● **Given instruction**:
Each entry below should be reproduced character for character.

● **Stored rows**:
START
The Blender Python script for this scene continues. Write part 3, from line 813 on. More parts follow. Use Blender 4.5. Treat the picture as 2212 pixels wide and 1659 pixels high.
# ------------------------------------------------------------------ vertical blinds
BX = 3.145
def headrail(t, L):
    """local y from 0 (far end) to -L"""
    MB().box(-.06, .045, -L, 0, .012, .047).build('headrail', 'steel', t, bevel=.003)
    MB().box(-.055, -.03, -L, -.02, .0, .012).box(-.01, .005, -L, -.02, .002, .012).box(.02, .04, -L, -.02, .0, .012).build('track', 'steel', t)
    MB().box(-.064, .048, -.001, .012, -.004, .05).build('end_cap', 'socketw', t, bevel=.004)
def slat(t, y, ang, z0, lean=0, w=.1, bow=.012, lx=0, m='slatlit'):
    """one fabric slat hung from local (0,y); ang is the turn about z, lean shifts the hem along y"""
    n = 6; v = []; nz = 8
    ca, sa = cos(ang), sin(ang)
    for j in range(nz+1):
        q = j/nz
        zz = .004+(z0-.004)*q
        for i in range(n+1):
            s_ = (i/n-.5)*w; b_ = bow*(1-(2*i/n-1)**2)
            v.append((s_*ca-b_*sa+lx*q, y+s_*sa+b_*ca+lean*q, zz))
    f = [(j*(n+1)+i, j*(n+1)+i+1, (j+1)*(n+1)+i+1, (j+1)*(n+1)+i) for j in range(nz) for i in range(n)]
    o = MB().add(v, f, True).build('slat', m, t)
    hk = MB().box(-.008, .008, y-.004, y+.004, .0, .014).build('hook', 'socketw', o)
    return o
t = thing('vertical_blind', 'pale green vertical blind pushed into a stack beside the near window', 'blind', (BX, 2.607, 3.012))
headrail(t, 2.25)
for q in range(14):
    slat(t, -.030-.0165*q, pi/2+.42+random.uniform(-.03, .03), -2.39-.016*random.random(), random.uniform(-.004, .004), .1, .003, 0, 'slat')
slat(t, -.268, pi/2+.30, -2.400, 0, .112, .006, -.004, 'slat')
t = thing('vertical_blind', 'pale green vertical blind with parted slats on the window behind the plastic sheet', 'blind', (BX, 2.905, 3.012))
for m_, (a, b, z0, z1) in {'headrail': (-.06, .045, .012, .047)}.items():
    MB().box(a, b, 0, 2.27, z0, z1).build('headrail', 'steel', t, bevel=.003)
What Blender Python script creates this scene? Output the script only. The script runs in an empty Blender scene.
END
● **Task solution**:
The Blender Python script for this scene continues. Write part 3, from line 813 on. More parts follow. Use Blender 4.5. Treat the picture as 2212 pixels wide and 1659 pixels high.
# ------------------------------------------------------------------ vertical blinds
BX = 3.145
def headrail(t, L):
    """local y from 0 (far end) to -L"""
    MB().box(-.06, .045, -L, 0, .012, .047).build('headrail', 'steel', t, bevel=.003)
    MB().box(-.055, -.03, -L, -.02, .0, .012).box(-.01, .005, -L, -.02, .002, .012).box(.02, .04, -L, -.02, .0, .012).build('track', 'steel', t)
    MB().box(-.064, .048, -.001, .012, -.004, .05).build('end_cap', 'socketw', t, bevel=.004)
def slat(t, y, ang, z0, lean=0, w=.1, bow=.012, lx=0, m='slatlit'):
    """one fabric slat hung from local (0,y); ang is the turn about z, lean shifts the hem along y"""
    n = 6; v = []; nz = 8
    ca, sa = cos(ang), sin(ang)
    for j in range(nz+1):
        q = j/nz
        zz = .004+(z0-.004)*q
        for i in range(n+1):
            s_ = (i/n-.5)*w; b_ = bow*(1-(2*i/n-1)**2)
            v.append((s_*ca-b_*sa+lx*q, y+s_*sa+b_*ca+lean*q, zz))
    f = [(j*(n+1)+i, j*(n+1)+i+1, (j+1)*(n+1)+i+1, (j+1)*(n+1)+i) for j in range(nz) for i in range(n)]
    o = MB().add(v, f, True).build('slat', m, t)
    hk = MB().box(-.008, .008, y-.004, y+.004, .0, .014).build('hook', 'socketw', o)
    return o
t = thing('vertical_blind', 'pale green vertical blind pushed into a stack beside the near window', 'blind', (BX, 2.607, 3.012))
headrail(t, 2.25)
for q in range(14):
    slat(t, -.030-.0165*q, pi/2+.42+random.uniform(-.03, .03), -2.39-.016*random.random(), random.uniform(-.004, .004), .1, .003, 0, 'slat')
slat(t, -.268, pi/2+.30, -2.400, 0, .112, .006, -.004, 'slat')
t = thing('vertical_blind', 'pale green vertical blind with parted slats on the window behind the plastic sheet', 'blind', (BX, 2.905, 3.012))
for m_, (a, b, z0, z1) in {'headrail': (-.06, .045, .012, .047)}.items():
    MB().box(a, b, 0, 2.27, z0, z1).build('headrail', 'steel', t, bevel=.003)
What Blender Python script creates this scene? Output the script only. The script runs in an empty Blender scene.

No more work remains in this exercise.